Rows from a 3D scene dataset
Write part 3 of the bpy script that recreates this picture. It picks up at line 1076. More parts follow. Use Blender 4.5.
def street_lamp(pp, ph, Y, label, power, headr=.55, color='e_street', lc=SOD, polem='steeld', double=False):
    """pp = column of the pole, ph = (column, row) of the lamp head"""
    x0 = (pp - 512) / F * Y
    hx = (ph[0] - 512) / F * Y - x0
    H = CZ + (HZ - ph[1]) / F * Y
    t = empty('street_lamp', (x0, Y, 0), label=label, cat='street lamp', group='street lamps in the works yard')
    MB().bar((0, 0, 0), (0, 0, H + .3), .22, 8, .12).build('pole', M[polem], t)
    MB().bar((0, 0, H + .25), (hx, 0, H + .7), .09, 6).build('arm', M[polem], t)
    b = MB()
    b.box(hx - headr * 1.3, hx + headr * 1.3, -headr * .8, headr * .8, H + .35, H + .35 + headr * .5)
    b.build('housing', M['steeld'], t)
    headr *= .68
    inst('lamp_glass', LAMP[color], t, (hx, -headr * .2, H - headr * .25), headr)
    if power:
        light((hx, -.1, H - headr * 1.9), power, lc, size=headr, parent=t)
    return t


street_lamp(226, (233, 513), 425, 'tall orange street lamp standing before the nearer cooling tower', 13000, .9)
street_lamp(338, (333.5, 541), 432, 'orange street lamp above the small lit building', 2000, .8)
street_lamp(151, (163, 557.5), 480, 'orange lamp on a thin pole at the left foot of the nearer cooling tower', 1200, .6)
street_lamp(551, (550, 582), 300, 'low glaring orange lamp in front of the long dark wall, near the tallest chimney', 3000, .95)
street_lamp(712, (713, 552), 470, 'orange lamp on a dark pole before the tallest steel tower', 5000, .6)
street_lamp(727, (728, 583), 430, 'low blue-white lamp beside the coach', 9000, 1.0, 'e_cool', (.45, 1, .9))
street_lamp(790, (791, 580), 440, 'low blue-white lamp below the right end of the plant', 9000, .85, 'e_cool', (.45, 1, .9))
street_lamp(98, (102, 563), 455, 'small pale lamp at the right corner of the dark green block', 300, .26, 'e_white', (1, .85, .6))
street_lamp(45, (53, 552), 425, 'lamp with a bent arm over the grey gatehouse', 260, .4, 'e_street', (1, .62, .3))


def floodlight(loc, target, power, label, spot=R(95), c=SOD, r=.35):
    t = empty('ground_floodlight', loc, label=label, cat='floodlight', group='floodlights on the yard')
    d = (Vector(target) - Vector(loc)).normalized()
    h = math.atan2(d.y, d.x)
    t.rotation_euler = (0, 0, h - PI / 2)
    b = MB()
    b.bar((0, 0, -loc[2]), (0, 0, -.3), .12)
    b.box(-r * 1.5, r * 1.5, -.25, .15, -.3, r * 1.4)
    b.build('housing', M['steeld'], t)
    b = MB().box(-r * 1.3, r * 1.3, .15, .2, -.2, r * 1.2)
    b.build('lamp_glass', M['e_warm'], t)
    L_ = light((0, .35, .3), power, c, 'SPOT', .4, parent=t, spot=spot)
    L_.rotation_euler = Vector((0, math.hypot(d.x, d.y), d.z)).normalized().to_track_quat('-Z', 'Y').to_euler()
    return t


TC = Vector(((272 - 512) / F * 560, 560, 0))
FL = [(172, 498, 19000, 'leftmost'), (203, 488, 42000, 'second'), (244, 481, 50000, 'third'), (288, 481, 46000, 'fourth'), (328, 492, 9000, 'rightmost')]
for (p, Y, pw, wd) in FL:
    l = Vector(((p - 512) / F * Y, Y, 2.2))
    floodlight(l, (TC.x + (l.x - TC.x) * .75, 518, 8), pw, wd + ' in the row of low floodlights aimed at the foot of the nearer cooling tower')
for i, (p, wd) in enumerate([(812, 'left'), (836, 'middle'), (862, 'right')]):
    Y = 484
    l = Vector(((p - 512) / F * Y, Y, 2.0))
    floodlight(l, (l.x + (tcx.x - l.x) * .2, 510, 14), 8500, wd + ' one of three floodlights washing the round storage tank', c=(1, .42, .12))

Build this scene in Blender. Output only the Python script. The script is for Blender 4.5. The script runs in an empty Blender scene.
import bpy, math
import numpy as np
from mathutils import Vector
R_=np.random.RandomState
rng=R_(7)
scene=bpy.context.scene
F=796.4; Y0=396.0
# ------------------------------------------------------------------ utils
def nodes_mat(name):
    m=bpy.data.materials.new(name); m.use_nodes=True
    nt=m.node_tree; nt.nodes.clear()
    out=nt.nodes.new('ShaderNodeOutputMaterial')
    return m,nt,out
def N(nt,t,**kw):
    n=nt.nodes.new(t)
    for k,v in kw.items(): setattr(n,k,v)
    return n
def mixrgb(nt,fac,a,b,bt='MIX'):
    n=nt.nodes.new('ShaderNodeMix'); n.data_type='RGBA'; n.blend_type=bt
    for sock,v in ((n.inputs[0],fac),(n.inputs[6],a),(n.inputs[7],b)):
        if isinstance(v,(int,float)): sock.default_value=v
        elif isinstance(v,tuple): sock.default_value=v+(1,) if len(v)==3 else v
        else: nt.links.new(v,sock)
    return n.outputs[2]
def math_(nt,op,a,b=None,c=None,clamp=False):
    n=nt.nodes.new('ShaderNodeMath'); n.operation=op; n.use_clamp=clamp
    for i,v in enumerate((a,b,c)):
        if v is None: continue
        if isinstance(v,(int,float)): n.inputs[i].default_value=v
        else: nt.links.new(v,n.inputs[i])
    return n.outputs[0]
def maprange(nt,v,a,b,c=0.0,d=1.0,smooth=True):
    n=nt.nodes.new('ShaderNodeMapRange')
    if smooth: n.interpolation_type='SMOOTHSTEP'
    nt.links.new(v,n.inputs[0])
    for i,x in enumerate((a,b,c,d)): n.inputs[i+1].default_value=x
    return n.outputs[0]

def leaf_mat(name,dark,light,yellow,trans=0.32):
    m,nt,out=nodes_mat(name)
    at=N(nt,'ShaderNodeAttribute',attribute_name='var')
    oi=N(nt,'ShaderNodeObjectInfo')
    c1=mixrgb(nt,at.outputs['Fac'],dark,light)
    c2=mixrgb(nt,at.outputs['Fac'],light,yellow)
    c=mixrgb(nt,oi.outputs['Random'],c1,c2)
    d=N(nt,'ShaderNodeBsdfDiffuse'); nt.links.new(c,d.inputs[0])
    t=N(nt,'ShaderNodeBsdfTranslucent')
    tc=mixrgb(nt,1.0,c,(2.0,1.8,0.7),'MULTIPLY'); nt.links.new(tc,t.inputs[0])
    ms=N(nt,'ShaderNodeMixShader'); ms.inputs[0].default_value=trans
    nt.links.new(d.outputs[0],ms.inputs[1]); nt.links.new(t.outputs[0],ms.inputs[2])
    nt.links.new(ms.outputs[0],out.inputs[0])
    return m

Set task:
Each line that has the word "Blender" counts once. How many such lines are in the data? Give the number alone.

The completed task:
2